▶ [EXERCISE REQUIREMENTS]: List each line of the data that holds the string "Treat", please.

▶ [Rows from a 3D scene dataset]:

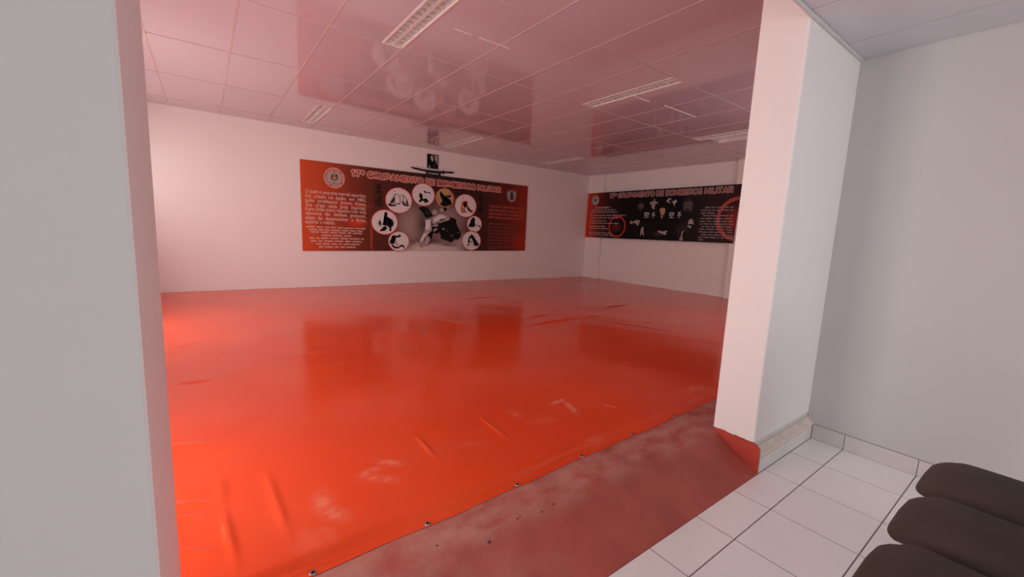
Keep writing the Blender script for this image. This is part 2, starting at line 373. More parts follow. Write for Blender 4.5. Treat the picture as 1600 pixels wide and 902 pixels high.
for x0, y0, x1, y1, h_, w_ in RIDGE:
    a = onz(x0, y0, .03); b = onz(x1, y1, .03); dx, dy = b.x-a.x, b.y-a.y; L = math.hypot(dx, dy)
    s = ((X-a.x)*dx+(Y-a.y)*dy)/L; d = ((X-a.x)*-dy+(Y-a.y)*dx)/L + .15*w_*np.sin(s*9)
    Z += h_*np.exp(-(d/w_)**2)*sstep(-.05*L-.02, .45*L, s)*sstep(1.05*L+.02, .55*L, s)
nr, nc = X.shape
verts = np.stack([X, Y, Z], -1).reshape(-1, 3)
i = np.arange(nr-1)[:, None]*nc+np.arange(nc-1)[None]; faces = np.stack([i, i+1, i+nc+1, i+nc], -1).reshape(-1, 4)
# keep the cover clear of the two pilasters
cxs = (X[:-1, :-1]+X[:-1, 1:]+X[1:, :-1]+X[1:, 1:]).reshape(-1)/4; cys = (Y[:-1, :-1]+Y[1:, 1:]).reshape(-1)/2
keep = ~((cxs < XL+.001) & (cys < YBL+.003)) & ~((cxs > 8.526) & ((cys > 7.58) | ((cys > 3.83) & (cys < 4.19))))
me = bpy.data.meshes.new('mat_cover'); me.from_pydata(verts.tolist(), [], faces[keep].tolist()); me.update()
for p in me.polygons: p.use_smooth = True
cov = empty('training_mat', (0, 0, 0), 'large wrinkled red vinyl mat covering the whole hall floor', 'mat')
link('vinyl_cover', me, M['cover'], cov)
# foam layer under the cover
core = boxes((XW+.02, 8.5, 1.80, YE-.02, .001, .014)); obj('foam_core', core, M['shell'], cov)
# seam strips: slightly darker welded joints
# screws along the hem
SC = [((490, 899), 'lowest'), ((671, 823), 'second'), ((812, 761), 'third'), ((914, 716), 'fourth'), ((995, 682), 'fifth'), ((1058, 653), 'sixth')]
LBL = ['zinc screw with washer in the mat hem, nearest the bottom of the photo', 'zinc screw in the mat hem, second from the near end, beside pinkish dusty paint',
       'zinc screw in the mat hem, third from the near end', 'zinc screw in the mat hem above the row of small floor pits', 'zinc screw in the mat hem, second from the white right pillar',
       'small zinc screw in the mat hem, closest to the white right pillar']
def screw():
    bm = bmesh.new(); cyl(bm, (0, 0, 0), (0, 0, .0022), .012, 20, .0105); w = bm
    root = empty('hem_screw'); obj('washer', w, M['screw'], root)
    bm = bmesh.new(); cyl(bm, (0, 0, .0022), (0, 0, .006), .0062, 16, .0035); bx(bm, -.005, .005, -.0008, .0008, .0055, .0066); obj('screw_head', bm, M['black'], root)
    return root
s0 = screw()
for k, ((px, py), _) in enumerate(SC):
    if k == 0: o = s0
    else:
        o = s0.copy(); C.objects.link(o)
        for ch in s0.children: c = ch.copy(); C.objects.link(c); c.parent = o
    p = onz(px, py, .003); o.location = (p.x, max(p.y, float(yedge(p.x))+.013), .0035)
    tag(o, LBL[k], 'screw', 'screws along the front hem of the red mat')

# ------------------------------------------------------------------ recessed lamps
def lamp():
    L = 1.235; W = LW-.012          # origin: near right corner of the opening at ceiling height, body towards -x and +y
    root = empty('recessed_lamp'); x0, x1, y0, y1 = -W-.003, -.009, .012, L
    bm = bmesh.new(); f = .012
    bx(bm, x0-f, x1+f*.2, y0-.01, y0+.004, -.006, 0); bx(bm, x0-f, x1+f*.2, y1-.004, y1+.01, -.006, 0)
    bx(bm, x0-f, x0+.003, y0+.004, y1-.004, -.006, 0); bx(bm, x1-.003, x1+f*.2, y0+.004, y1-.004, -.006, 0)
    obj('frame', bm, M['whitemetal'], root)
    bm = bmesh.new(); t = .002; h = .075
    bx(bm, x0, x0+t, y0, y1, 0, h); bx(bm, x1-t, x1, y0, y1, 0, h); bx(bm, x0+t, x1-t, y0, y0+t, 0, h); bx(bm, x0+t, x1-t, y1-t, y1, 0, h); bx(bm, x0, x1, y0, y1, h, h+t)
    obj('housing', bm, M['whitemetal'], root)
    c = (x0+x1)/2; q = (x1-x0)/4
    for s in (-1, 1):
        bm = bmesh.new(); cyl(bm, (c+s*q, y0+.03, .052), (c+s*q, y1-.03, .052), .013, 12); obj('tube', bm, M['tube'], root, smooth=False)
    bm = bmesh.new()
    for xx, w0 in ((x0+.004, .004), (c, .011), (x1-.004, .004)):      # long V shaped reflectors
        extr(bm, [(xx-w0, .001), (xx+w0, .001), (xx+w0*.3, .040), (xx-w0*.3, .040)], 'Y', y0+.003, y1-.003)
    nb = 15
    for k in range(nb):
        yy = y0+.04+(y1-y0-.08)*k/(nb-1)
        for a, b in ((x0+.008, c-.011), (c+.011, x1-.008)):
            extr(bm, [(yy-.006, .002), (yy+.006, .002), (yy+.0015, .036), (yy-.0015, .036)], 'X', a, b)
    obj('louver', bm, M['alu'], root)
    return root
l0 = lamp()
LL = ['recessed white lamp with shiny louvers at the top edge, nearest of the ceiling lamps', 'recessed louvered ceiling lamp with bright glints, in the middle right of the ceiling',
      'recessed ceiling lamp beside the open recess, next to the right pillar', 'recessed louvered ceiling lamp near the back wall above the banner with the orange left end',
      'recessed ceiling lamp just right of the framed portrait near the back wall', 'faint recessed ceiling lamp near the far corner of the hall']
for k, (lx, ly) in enumerate(LAMPS):
    if k == 0: o = l0
    else:
        o = l0.copy(); C.objects.link(o)
        for ch in l0.children: c = ch.copy(); C.objects.link(c); c.parent = o
    o.location = (lx-.003, ly+.003, ZC); tag(o, LL[k], 'ceiling lamp', 'recessed lamps in the hall ceiling')
# open recess beside the third lamp
x0, x1, y0, y1 = REC; t = .004; h = .09
rt = empty('ceiling_recess', ((x0+x1)/2, (y0+y1)/2, ZC), 'open rectangular recess with a pale rim beside the lamp nearest the right pillar', 'ceiling opening')
def loc(bm, root):
    bmesh.ops.translate(bm, verts=bm.verts[:], vec=-root.location); return bm
obj('recess_box', loc(boxes((x0, x0+t, y0, y1, ZC, ZC+h), (x0+t, x1-t, y0, y0+t, ZC, ZC+h), (x0+t, x1-t, y1-t, y1, ZC, ZC+h), (x0, x1, y0, y1, ZC+h, ZC+h+t)), rt), M['ceil'], rt)
obj('rim', loc(boxes((x1-t, x1+.012, y0, y1, ZC-.012, ZC+h)), rt), M['alu'], rt)

# raised strips put in place of the glints on the ceiling panels
def strip(xa, xb, y, lab, w=.006):
    bm = bmesh.new()
    pr = [(y+w*math.cos(a), ZC-w*.8*math.sin(a)) for a in [math.pi*i/8 for i in range(9)]]
    extr(bm, pr, 'X', xa, xb)
    o = obj('glint_strip', bm, M['whitemetal']); tag(o, lab, 'ceiling strip', 'strips in place of glints along the middle of the ceiling panels'); return o
strip(1.70, 1.86, 3.215, 'short pale strip in place of a glint on the ceiling panel just right of the nearest lamp')
strip(1.93, 2.24, 3.21, 'second short pale strip in place of a glint on the ceiling panel right of the nearest lamp')
strip(4.07, 4.32, 3.24, 'short bright pink strip in place of a glint on the ceiling right beside the glinting middle lamp', .009)
strip(4.57, 5.26, 3.20, 'longer bright pink strip in place of a glint on the ceiling right of the glinting middle lamp', .008)

# ------------------------------------------------------------------ banners
class Plane:
    def __init__(s, kind, d): s.k = kind; s.d = d
    def px(s, x, y):
        if s.k == 'Y': p = ony(x, y, s.d); return (p.x, p.z)
        p = onx(x, y, s.d); return (-p.y, p.z)
    def w(s, u, v, off=0): return (u, s.d-off, v) if s.k == 'Y' else (s.d-off, -u, v)
class Crop:
    def __init__(s, pl, ox, oy, sc): s.pl = pl; s.o = (ox, oy); s.s = sc
    def __call__(s, pts): return [s.pl.px(s.o[0]+x*s.s, s.o[1]+y*s.s) for x, y in pts]
def poly(name, pl, polys, off, m, parent):
    if len(polys) > 1:
        obs = [poly(name, pl, [q], off, m, parent) for q in polys]
        return obs[0]
    bm = bmesh.new()
    for uv in polys:
        vs = [bm.verts.new(pl.w(u, v, off)) for u, v in uv]
        try: f = bm.faces.new(vs)
        except ValueError: continue
    bmesh.ops.triangulate(bm, faces=bm.faces[:])
    me = bpy.data.meshes.new(name); bm.to_mesh(me); bm.free()
    return link(name, me, m, parent)
def disc(c, rx, ry, n=40): return [(c[0]+rx*math.cos(2*math.pi*i/n), c[1]+ry*math.sin(2*math.pi*i/n)) for i in range(n)]
def ringm(name, pl, c, r0, r1, ry0, ry1, off, m, parent, a0=0, a1=2*math.pi, n=48):
    bm = bmesh.new(); P = []
    for i in range(n+1):
        a = a0+(a1-a0)*i/n
        P.append((bm.verts.new(pl.w(c[0]+r0*math.cos(a), c[1]+ry0*math.sin(a), off)), bm.verts.new(pl.w(c[0]+r1*math.cos(a), c[1]+ry1*math.sin(a), off))))
    for a, b in zip(P, P[1:]): bm.faces.new((a[0], a[1], b[1], b[0]))
    me = bpy.data.meshes.new(name); bm.to_mesh(me); bm.free(); return link(name, me, m, parent)
FCACHE = {}
def text_mesh(s, fat=0.0, spacing=1.0):
    cu = bpy.data.curves.new('lettering_curve', 'FONT'); cu.body = s; cu.offset = fat; cu.space_character = spacing; cu.resolution_u = 3
    o = bpy.data.objects.new('lettering_curve', cu); C.objects.link(o)
    dg = bpy.context.evaluated_depsgraph_get(); dg.update()
    me = bpy.data.meshes.new_from_object(o.evaluated_get(dg)); bpy.data.objects.remove(o); bpy.data.curves.remove(cu)
    n = len(me.vertices); co = np.zeros(n*3); me.vertices.foreach_get('co', co); co = co.reshape(-1, 3)[:, :2]
    fs = [list(p.vertices) for p in me.polygons]; bpy.data.meshes.remove(me); return co, fs
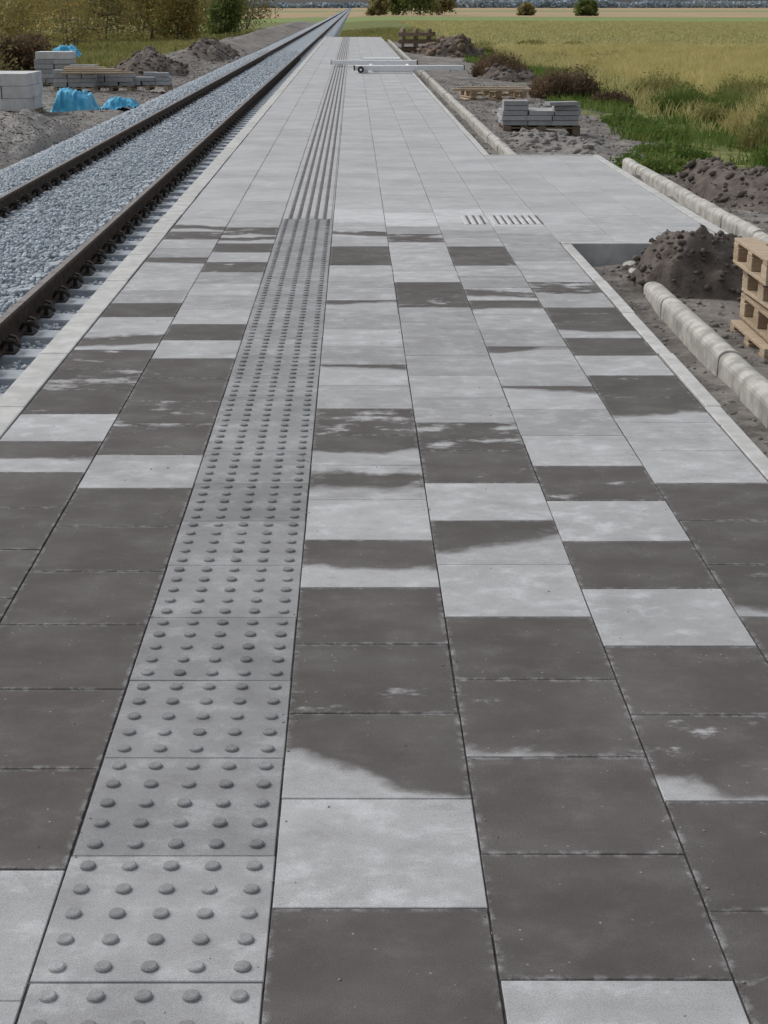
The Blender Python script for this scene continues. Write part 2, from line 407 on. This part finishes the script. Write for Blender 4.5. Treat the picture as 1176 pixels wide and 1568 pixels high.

▶ [SOLUTION FOR THIS PROBLEM]:
Keep writing the Blender script for this image. This is part 2, starting at line 373. More parts follow. Write for Blender 4.5. Treat the picture as 1600 pixels wide and 902 pixels high.
The Blender Python script for this scene continues. Write part 2, from line 407 on. This part finishes the script. Write for Blender 4.5. Treat the picture as 1176 pixels wide and 1568 pixels high.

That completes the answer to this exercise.